Sunday, August 11, 2013

Search for Sandra Coke Ends After a Body is Found


VACAVILLE (New America Media) - The search for a missing criminal defense investigator from Oakland ended Friday as authorities found a woman's body in Vacaville. There was no confirmation that the body was that of 50-year-old Sandra Coke. But after sending dozens of local police officers and FBI agents to search lakes and open space in two cities Thursday night and Friday, authorities called everyone back once the body was found in Vacaville about 1 p.m.


Officer Johnna Watson, an Oakland police spokeswoman, said the searches in Vacaville and Vallejo were related to the disappearance of Coke, who was last seen Sunday evening with a paroled, high-risk sex offender, Randy Alana, 56. Friends of Coke say she briefly dated Alana more than 20 years ago.

A source close to the investigation said a surveillance camera had filmed Coke's car crossing the Carquinez Bridge after she disappeared, and that Alana had been filmed by another camera filling up her car with gas at an undisclosed location.

The woman's body was found off Cherry Glen Road, across Interstate 80 from Lagoon Valley Park in Vacaville. On Friday night, the body was removed by Alameda County coroner's officials and taken to Oakland, where an autopsy will be performed to determine the woman's identity and cause of death, authorities said. Police would not discuss the condition of the body.
Registered offender

Coke was seen with Alana after she had left her North Oakland home at 8:30 p.m. Sunday, telling her 15-year-old daughter she was going to a drugstore and would be back in half an hour, police said. She never returned.

Alana was arrested Tuesday on an unspecified parole violation. He is being held without bail at Santa Rita Jail in Dublin.

Coke has worked as an investigator for the federal defender's office in Sacramento since 2009. Her Mini Cooper was found abandoned in West Oakland on Monday.

Her work phone was found on a street near the Oakland-Emeryville border Sunday, and her personal cell phone was found near an Interstate 80 overpass in Richmond after her daughter had used the Find My iPhone app.

The phone's signal had been tracked through the North and East Bay, including in Vacaville, said Coke's sister Tanya Coke-Kendall.

At a news conference Thursday, Coke-Kendall did not address Alana's arrest but broke into tears as she voiced hope that Coke would come home.

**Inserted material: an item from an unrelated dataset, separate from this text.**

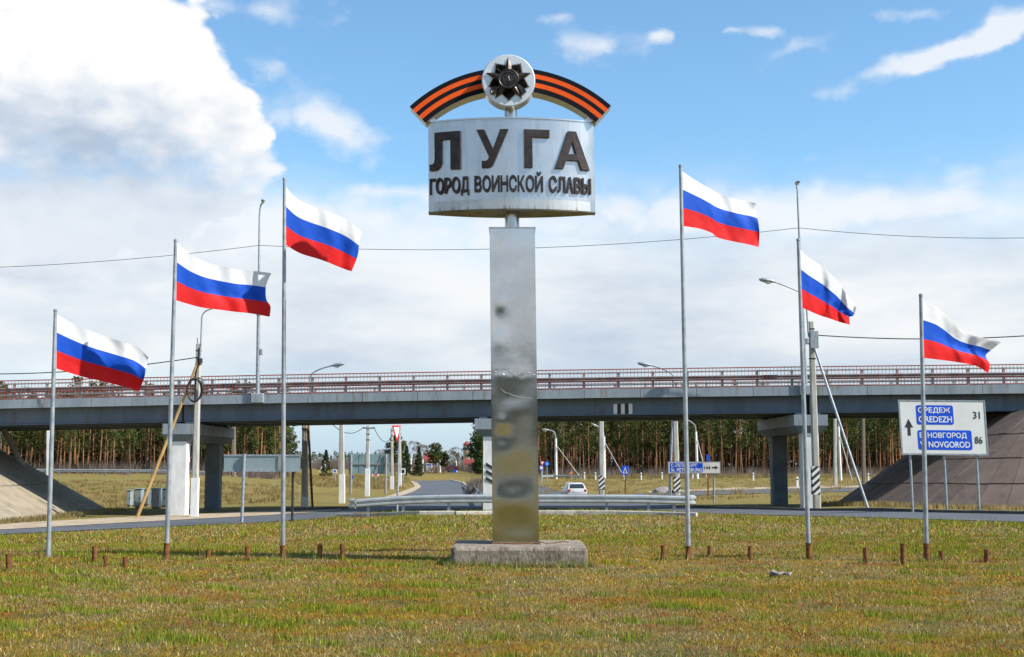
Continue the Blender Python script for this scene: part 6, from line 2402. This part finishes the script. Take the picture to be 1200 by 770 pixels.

"We are all just desperate to see her returned home safely," Coke-Kendall said.

Alana has convictions for kidnapping with intent to commit a sex offense, rape, and rape in concert with force or violence, according to court records. He has been in violation of sex-offender registration requirements since June, records show.

He has been charged in the past with two murders.
Earlier charges

He was tried twice in the slaying of Marilyn Pigott, 23, who was beaten to death with a hammer in 1983 in North Oakland. The first trial ended in a hung jury, and a second panel acquitted him.

In 1984, while in custody in Pigott's slaying, Alana and another inmate, James Benson, were accused of stabbing another prisoner more than 90 times, killing him. Benson was convicted of murder, and Alana pleaded no contest and received a six-year sentence.

Former prosecutor Russ Giuntini, who tried Alana twice in the Pigott slaying, said Alana and Benson at one point put a $100,000 contract on the prosecutor's life after they learned he had worn a wire while talking to jail inmates.

"In short, he's led a life of crime," Giuntini said. "He's a charming guy with women, and he's particularly cruel to women."